Saturday, December 22, 2007

To grow the game or not to grow the game

Terry Frei wrote a great article I think every hockey fan should read. He made some really good points, and I agree with him.

The pursuit of fans: How far is far enough for the NHL?
"Should the league make the attempt to convert the uninitiated a top priority, especially in territories with neither hockey tradition nor public rinks? Or should it abandon that as a counterproductive quest for the Impossible Dream?"
Later he concludes.
"I usually settle on a happy medium, which seems to be the league's unofficial position. Especially while dealing with in-arena and local broadcasting issues, the trick is to avoid turning off the hard core with pursuit of the "new" fans. I'm passionately against some of the bush-league stunts that plague us -- screaming hucksters on microphones in the stands during stoppages, childish implorations on scoreboard screens and generic U.S. game-night experiences that seem to have been dreamed up by geeks with sports marketing degrees who rose to the top of dual basketball-hockey ownership organizations."

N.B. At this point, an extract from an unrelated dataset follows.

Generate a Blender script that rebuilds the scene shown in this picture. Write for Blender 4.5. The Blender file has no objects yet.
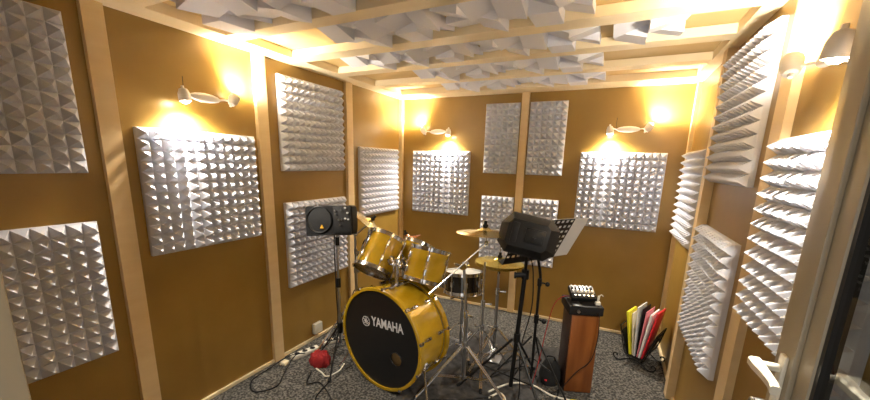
import bpy, bmesh, math, random
from mathutils import Vector, Matrix
R = math.radians
PI = math.pi
V = Vector
col = bpy.context.scene.collection
W, D, H = 2.737, 3.244, 2.2
ORG = {}

# ---------------------------------------------------------------- materials
def mat(name, color, rough=.6, metal=0., noise=None, bump=None, **kw):
    m = bpy.data.materials.new(name); m.use_nodes = True
    nt = m.node_tree; b = nt.nodes['Principled BSDF']
    b.inputs['Base Color'].default_value = (*color, 1)
    b.inputs['Roughness'].default_value = rough
    b.inputs['Metallic'].default_value = metal
    for k, v in kw.items():
        b.inputs[k.replace('_', ' ')].default_value = v
    tc = nt.nodes.new('ShaderNodeTexCoord')
    if noise:      # (scale xyz, color2, low, high)
        mp = nt.nodes.new('ShaderNodeMapping'); mp.inputs['Scale'].default_value = noise[0]
        nz = nt.nodes.new('ShaderNodeTexNoise'); nz.inputs['Scale'].default_value = 1
        nz.inputs['Detail'].default_value = 5
        cr = nt.nodes.new('ShaderNodeValToRGB')
        cr.color_ramp.elements[0].position = noise[2]; cr.color_ramp.elements[1].position = noise[3]
        cr.color_ramp.elements[0].color = (*color, 1); cr.color_ramp.elements[1].color = (*noise[1], 1)
        nt.links.new(tc.outputs['Object'], mp.inputs['Vector']); nt.links.new(mp.outputs['Vector'], nz.inputs['Vector'])
        nt.links.new(nz.outputs['Fac'], cr.inputs['Fac']); nt.links.new(cr.outputs['Color'], b.inputs['Base Color'])
    if bump:       # (scale, strength, distance)
        n2 = nt.nodes.new('ShaderNodeTexNoise'); n2.inputs['Scale'].default_value = bump[0]; n2.inputs['Detail'].default_value = 4
        bp = nt.nodes.new('ShaderNodeBump'); bp.inputs['Strength'].default_value = bump[1]; bp.inputs['Distance'].default_value = bump[2]
        nt.links.new(tc.outputs['Object'], n2.inputs['Vector'])
        nt.links.new(n2.outputs['Fac'], bp.inputs['Height']); nt.links.new(bp.outputs['Normal'], b.inputs['Normal'])
    return m

M = {}
M['board'] = mat('wall_board', (.262, .152, .027), .36, noise=((2.5, 2.5, 2.5), (.335, .20, .042), .3, .7), bump=(160, .12, .002))
M['pine'] = mat('pine', (.74, .56, .31), .5, noise=((1.5, 1.5, 14), (.68, .49, .25), .35, .75))
M['pine_x'] = mat('pine_along', (.84, .71, .47), .5, noise=((2, 22, 12), (.80, .65, .40), .35, .75))
M['pine_y'] = mat('pine_across', (.84, .71, .47), .5, noise=((22, 2, 12), (.80, .65, .40), .35, .75))
M['ceil'] = mat('ceiling_board', (.68, .48, .20), .6, noise=((2, 8, 4), (.60, .40, .16), .35, .75))
M['foam'] = mat('pyramid_foam', (.60, .61, .68), .85)
M['diff'] = mat('diffuser_foam', (.74, .74, .79), .85, bump=(300, .1, .002))
M['pvc'] = mat('door_frame_beige', (.33, .28, .20), .35)
M['gasket'] = mat('rubber_black', (.008, .008, .009), .35)
M['black'] = mat('black_plastic', (.009, .009, .010), .6, bump=(250, .15, .001), Specular_IOR_Level=.25)
M['blackmetal'] = mat('black_metal', (.012, .012, .012), .35, .5)
M['grille'] = mat('speaker_grille', (.006, .006, .007), .6, bump=(900, .6, .002))
M['knob'] = mat('white_knob', (.75, .75, .75), .4)
M['chrome'] = mat('chrome', (.68, .68, .69), .16, 1.)
M['steel'] = mat('dull_steel', (.40, .40, .41), .3, 1.)
M['amber'] = mat('amber_lacquer', (.36, .21, .007), .13, noise=((4, 4, 9), (.54, .34, .02), .35, .7), Coat_Weight=.7, Coat_Roughness=.05)
M['inner'] = mat('bare_shell_inside', (.45, .30, .13), .6)
M['headw'] = mat('coated_drum_head', (.72, .71, .66), .5)
M['headb'] = mat('black_drum_head', (.008, .008, .009), .35)
M['headc'] = mat('smoky_drum_head', (.10, .06, .012), .22)
M['snare'] = mat('black_snare_shell', (.012, .011, .012), .18, Coat_Weight=.5)
M['brass'] = mat('cymbal_bronze', (.80, .62, .26), .24, .95, bump=(60, .1, .001))
M['brassg'] = mat('cymbal_yellow_bronze', (.82, .66, .16), .26, .9, bump=(60, .1, .001))
M['copper'] = mat('cymbal_copper', (.72, .30, .14), .26, .9)
M['felt'] = mat('black_felt', (.01, .01, .01), .95)
M['whitepl'] = mat('white_plastic', (.74, .70, .60), .4)
M['lamp'] = mat('lamp_enamel', (.78, .74, .68), .35)
M['paper'] = mat('white_paper', (.72, .72, .72), .7)
M['papery'] = mat('cream_paper', (.70, .62, .45), .7)
M['yellow'] = mat('yellow_plastic', (.75, .68, .03), .4)
M['red'] = mat('red_plastic', (.62, .02, .03), .45)
M['pink'] = mat('pink_card', (.75, .25, .30), .6)
M['redcloth'] = mat('red_fabric', (.26, .008, .010), .85, bump=(80, .5, .005))
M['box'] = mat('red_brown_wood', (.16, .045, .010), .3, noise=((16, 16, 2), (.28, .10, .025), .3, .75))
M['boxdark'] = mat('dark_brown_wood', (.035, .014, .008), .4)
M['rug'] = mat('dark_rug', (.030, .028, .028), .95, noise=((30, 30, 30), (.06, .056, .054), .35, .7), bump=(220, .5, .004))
M['orange'] = mat('orange_paint', (.80, .45, .04), .5)
M['silver'] = mat('silver_print', (.62, .62, .64), .4)

def carpet():
    m = mat('carpet', (.09, .085, .085), .97); nt = m.node_tree; b = nt.nodes['Principled BSDF']
    tc = nt.nodes.new('ShaderNodeTexCoord')
    nz = nt.nodes.new('ShaderNodeTexNoise'); nz.inputs['Scale'].default_value = 70; nz.inputs['Detail'].default_value = 3
    cr = nt.nodes.new('ShaderNodeValToRGB')
    cr.color_ramp.elements[0].position = .42; cr.color_ramp.elements[0].color = (.022, .021, .020, 1)
    cr.color_ramp.elements[1].position = .66; cr.color_ramp.elements[1].color = (.16, .150, .135, 1)
    bp = nt.nodes.new('ShaderNodeBump'); bp.inputs['Strength'].default_value = .5; bp.inputs['Distance'].default_value = .006
    nt.links.new(tc.outputs['Object'], nz.inputs['Vector']); nt.links.new(nz.outputs['Fac'], cr.inputs['Fac'])
    nt.links.new(cr.outputs['Color'], b.inputs['Base Color']); nt.links.new(nz.outputs['Fac'], bp.inputs['Height'])
    nt.links.new(bp.outputs['Normal'], b.inputs['Normal'])
    return m
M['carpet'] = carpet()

def glass():
    m = bpy.data.materials.new('door_glass'); m.use_nodes = True; nt = m.node_tree; nt.nodes.clear()
    o = nt.nodes.new('ShaderNodeOutputMaterial'); mx = nt.nodes.new('ShaderNodeMixShader')
    t = nt.nodes.new('ShaderNodeBsdfTransparent'); t.inputs['Color'].default_value = (.86, .87, .86, 1)
    g = nt.nodes.new('ShaderNodeBsdfGlossy'); g.inputs['Roughness'].default_value = .02
    lw = nt.nodes.new('ShaderNodeLayerWeight'); lw.inputs['Blend'].default_value = .5
    pw = nt.nodes.new('ShaderNodeMath'); pw.operation = 'POWER'; pw.inputs[1].default_value = 5
    f = nt.nodes.new('ShaderNodeMath'); f.operation = 'MULTIPLY_ADD'; f.inputs[1].default_value = .6; f.inputs[2].default_value = .04
    nt.links.new(lw.outputs['Facing'], pw.inputs[0]); nt.links.new(pw.outputs[0], f.inputs[0])
    nt.links.new(f.outputs[0], mx.inputs[0]); nt.links.new(t.outputs[0], mx.inputs[1])
    nt.links.new(g.outputs[0], mx.inputs[2]); nt.links.new(mx.outputs[0], o.inputs['Surface'])
    return m
M['glass'] = glass()
def emit(name, c, s):
    m = bpy.data.materials.new(name); m.use_nodes = True; nt = m.node_tree; nt.nodes.clear()
    o = nt.nodes.new('ShaderNodeOutputMaterial'); e = nt.nodes.new('ShaderNodeEmission')
    e.inputs['Color'].default_value = (*c, 1); e.inputs['Strength'].default_value = s
    nt.links.new(e.outputs[0], o.inputs['Surface']); return m
M['bulb'] = emit('lit_bulb', (1, .86, .62), 60)

# ---------------------------------------------------------------- mesh helpers (world coordinates)
def frame(n):
    n = V(n).normalized()
    a = n.cross(V((0, 0, 1)))
    if a.length < 1e-4: a = V((1, 0, 0))
    a.normalize(); return a, n.cross(a).normalized(), n

def box(bm, x0, x1, y0, y1, z0, z1, mtx=None, bev=0):
    r = bmesh.ops.create_cube(bm, size=1)
    vs = r['verts']
    for v in vs:
        v.co = V(((x0+x1)/2 + v.co.x*(x1-x0), (y0+y1)/2 + v.co.y*(y1-y0), (z0+z1)/2 + v.co.z*(z1-z0)))
    if bev:
        es = list({e for v in vs for e in v.link_edges})
        rr = bmesh.ops.bevel(bm, geom=es, offset=bev, segments=2, affect='EDGES', profile=.5)
        vs = list({v for f in rr['faces'] for v in f.verts} | {v for v in vs if v.is_valid})
    if mtx is not None:
        for v in vs: v.co = mtx @ v.co
    return vs

def rings(bm, rs, close=True, cap0=True, cap1=True):
    vr = [[bm.verts.new(p) for p in r] for r in rs]
    n = len(vr[0])
    for i in range(len(vr)-1):
        for j in range(n if close else n-1):
            k = (j+1) % n
            bm.faces.new((vr[i][j], vr[i][k], vr[i+1][k], vr[i+1][j]))
    if cap0: bm.faces.new(list(reversed(vr[0])))
    if cap1: bm.faces.new(vr[-1])

def lathe(bm, c, n, prof, seg=32, cap0=True, cap1=True, arc=None):
    """prof: (radius, height along n)"""
    a, b, n = frame(n); c = V(c)
    rs = []
    for r, h in prof:
        rs.append([c + n*h + (a*math.cos(2*PI*i/seg) + b*math.sin(2*PI*i/seg))*max(r, 1e-5) for i in range(seg)])
    rings(bm, rs, True, cap0, cap1)

def cyl(bm, p0, p1, r, seg=12, r1=None):
    p0, p1 = V(p0), V(p1); L = (p1-p0).length
    lathe(bm, p0, p1-p0, [(r, 0), (r if r1 is None else r1, L)], seg)

def smooth_path(pts, sub=6):
    P = [V(p) for p in pts]; out = []
    for i in range(len(P)-1):
        p0 = P[max(i-1, 0)]; p1 = P[i]; p2 = P[i+1]; p3 = P[min(i+2, len(P)-1)]
        for k in range(sub):
            t = k/sub
            out.append(.5*((2*p1) + (-p0+p2)*t + (2*p0-5*p1+4*p2-p3)*t*t + (-p0+3*p1-3*p2+p3)*t**3))
    out.append(P[-1]); return out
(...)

While surfing during the Red Wings game last night I found that article. Then I went to another site and found this article written by Larry Dobrow. I'm thinking he has a lot of reasons why attendance might be down in some hockey markets. Then I get toward the end and he contradicts himself where hockey is concerned.
"Hockey, maybe? My most recent NHL experience, on Tuesday night, was loud and expensive, but no other sport benefits as much from in-person consumption as does hockey. Them's guys done skated fast!"